→ AIM
Restate each of the lines below word for word and drop every picture.
..........
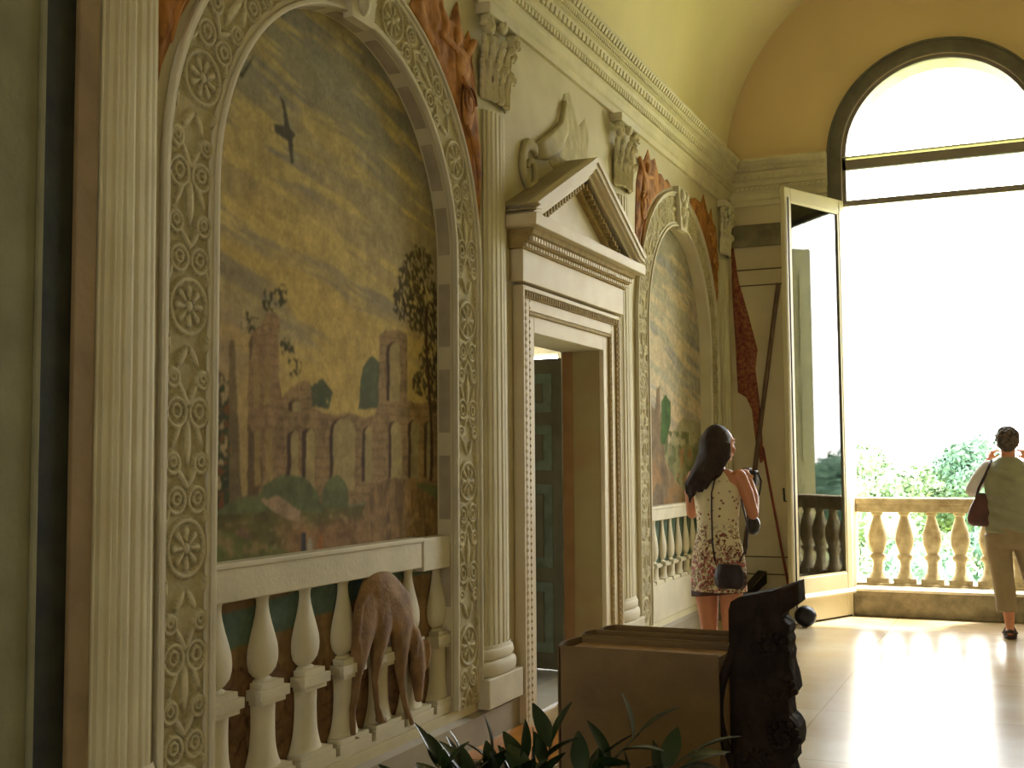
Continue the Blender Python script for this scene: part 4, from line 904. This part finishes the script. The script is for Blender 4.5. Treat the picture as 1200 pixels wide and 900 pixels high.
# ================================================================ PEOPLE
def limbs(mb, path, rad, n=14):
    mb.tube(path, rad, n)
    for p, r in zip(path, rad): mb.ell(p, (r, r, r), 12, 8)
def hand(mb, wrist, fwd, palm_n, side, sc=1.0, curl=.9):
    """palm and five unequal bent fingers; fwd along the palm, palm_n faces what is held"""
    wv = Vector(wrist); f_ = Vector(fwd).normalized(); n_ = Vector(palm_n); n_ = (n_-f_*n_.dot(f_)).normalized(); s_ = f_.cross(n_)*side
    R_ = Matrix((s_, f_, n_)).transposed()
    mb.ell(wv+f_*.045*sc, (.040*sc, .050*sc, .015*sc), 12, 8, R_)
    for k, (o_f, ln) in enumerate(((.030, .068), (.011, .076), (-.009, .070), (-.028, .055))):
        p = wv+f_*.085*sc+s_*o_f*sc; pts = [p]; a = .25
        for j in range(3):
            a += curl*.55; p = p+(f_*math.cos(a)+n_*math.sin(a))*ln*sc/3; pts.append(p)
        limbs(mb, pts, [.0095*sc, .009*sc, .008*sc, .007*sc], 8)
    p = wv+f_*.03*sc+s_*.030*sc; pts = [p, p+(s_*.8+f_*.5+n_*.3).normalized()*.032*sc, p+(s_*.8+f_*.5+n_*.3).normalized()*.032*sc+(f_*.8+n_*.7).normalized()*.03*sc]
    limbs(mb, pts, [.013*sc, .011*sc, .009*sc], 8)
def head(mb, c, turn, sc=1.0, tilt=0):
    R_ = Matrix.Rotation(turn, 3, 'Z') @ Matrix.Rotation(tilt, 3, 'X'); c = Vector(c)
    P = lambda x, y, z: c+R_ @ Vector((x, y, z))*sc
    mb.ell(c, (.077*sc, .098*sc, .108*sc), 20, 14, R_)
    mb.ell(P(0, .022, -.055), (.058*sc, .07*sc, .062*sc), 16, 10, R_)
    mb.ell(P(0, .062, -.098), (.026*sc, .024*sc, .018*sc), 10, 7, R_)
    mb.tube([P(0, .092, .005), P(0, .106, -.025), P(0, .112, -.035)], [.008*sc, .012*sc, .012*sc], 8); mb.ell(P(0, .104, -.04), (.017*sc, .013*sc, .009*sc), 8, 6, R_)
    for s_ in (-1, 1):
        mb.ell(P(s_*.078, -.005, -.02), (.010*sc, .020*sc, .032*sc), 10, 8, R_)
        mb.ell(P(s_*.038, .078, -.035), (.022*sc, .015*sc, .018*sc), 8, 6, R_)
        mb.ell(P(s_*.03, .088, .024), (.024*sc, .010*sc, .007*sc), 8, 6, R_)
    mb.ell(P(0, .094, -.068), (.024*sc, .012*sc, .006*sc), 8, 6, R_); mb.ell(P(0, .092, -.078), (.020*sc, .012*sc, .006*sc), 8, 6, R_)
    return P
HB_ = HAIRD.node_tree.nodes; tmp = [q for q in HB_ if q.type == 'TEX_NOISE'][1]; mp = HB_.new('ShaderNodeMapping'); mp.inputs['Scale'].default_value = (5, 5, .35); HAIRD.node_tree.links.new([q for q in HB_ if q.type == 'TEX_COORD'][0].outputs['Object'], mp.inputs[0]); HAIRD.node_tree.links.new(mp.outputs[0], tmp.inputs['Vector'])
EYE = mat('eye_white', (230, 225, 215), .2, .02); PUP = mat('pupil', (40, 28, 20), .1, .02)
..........
→ WRITTEN REPLY
Continue the Blender Python script for this scene: part 4, from line 904. This part finishes the script. The script is for Blender 4.5. Treat the picture as 1200 pixels wide and 900 pixels high.
# ================================================================ PEOPLE
def limbs(mb, path, rad, n=14):
    mb.tube(path, rad, n)
    for p, r in zip(path, rad): mb.ell(p, (r, r, r), 12, 8)
def hand(mb, wrist, fwd, palm_n, side, sc=1.0, curl=.9):
    """palm and five unequal bent fingers; fwd along the palm, palm_n faces what is held"""
    wv = Vector(wrist); f_ = Vector(fwd).normalized(); n_ = Vector(palm_n); n_ = (n_-f_*n_.dot(f_)).normalized(); s_ = f_.cross(n_)*side
    R_ = Matrix((s_, f_, n_)).transposed()
    mb.ell(wv+f_*.045*sc, (.040*sc, .050*sc, .015*sc), 12, 8, R_)
    for k, (o_f, ln) in enumerate(((.030, .068), (.011, .076), (-.009, .070), (-.028, .055))):
        p = wv+f_*.085*sc+s_*o_f*sc; pts = [p]; a = .25
        for j in range(3):
            a += curl*.55; p = p+(f_*math.cos(a)+n_*math.sin(a))*ln*sc/3; pts.append(p)
        limbs(mb, pts, [.0095*sc, .009*sc, .008*sc, .007*sc], 8)
    p = wv+f_*.03*sc+s_*.030*sc; pts = [p, p+(s_*.8+f_*.5+n_*.3).normalized()*.032*sc, p+(s_*.8+f_*.5+n_*.3).normalized()*.032*sc+(f_*.8+n_*.7).normalized()*.03*sc]
    limbs(mb, pts, [.013*sc, .011*sc, .009*sc], 8)
def head(mb, c, turn, sc=1.0, tilt=0):
    R_ = Matrix.Rotation(turn, 3, 'Z') @ Matrix.Rotation(tilt, 3, 'X'); c = Vector(c)
    P = lambda x, y, z: c+R_ @ Vector((x, y, z))*sc
    mb.ell(c, (.077*sc, .098*sc, .108*sc), 20, 14, R_)
    mb.ell(P(0, .022, -.055), (.058*sc, .07*sc, .062*sc), 16, 10, R_)
    mb.ell(P(0, .062, -.098), (.026*sc, .024*sc, .018*sc), 10, 7, R_)
    mb.tube([P(0, .092, .005), P(0, .106, -.025), P(0, .112, -.035)], [.008*sc, .012*sc, .012*sc], 8); mb.ell(P(0, .104, -.04), (.017*sc, .013*sc, .009*sc), 8, 6, R_)
    for s_ in (-1, 1):
        mb.ell(P(s_*.078, -.005, -.02), (.010*sc, .020*sc, .032*sc), 10, 8, R_)
        mb.ell(P(s_*.038, .078, -.035), (.022*sc, .015*sc, .018*sc), 8, 6, R_)
        mb.ell(P(s_*.03, .088, .024), (.024*sc, .010*sc, .007*sc), 8, 6, R_)
    mb.ell(P(0, .094, -.068), (.024*sc, .012*sc, .006*sc), 8, 6, R_); mb.ell(P(0, .092, -.078), (.020*sc, .012*sc, .006*sc), 8, 6, R_)
    return P
HB_ = HAIRD.node_tree.nodes; tmp = [q for q in HB_ if q.type == 'TEX_NOISE'][1]; mp = HB_.new('ShaderNodeMapping'); mp.inputs['Scale'].default_value = (5, 5, .35); HAIRD.node_tree.links.new([q for q in HB_ if q.type == 'TEX_COORD'][0].outputs['Object'], mp.inputs[0]); HAIRD.node_tree.links.new(mp.outputs[0], tmp.inputs['Vector'])
EYE = mat('eye_white', (230, 225, 215), .2, .02); PUP = mat('pupil', (40, 28, 20), .1, .02)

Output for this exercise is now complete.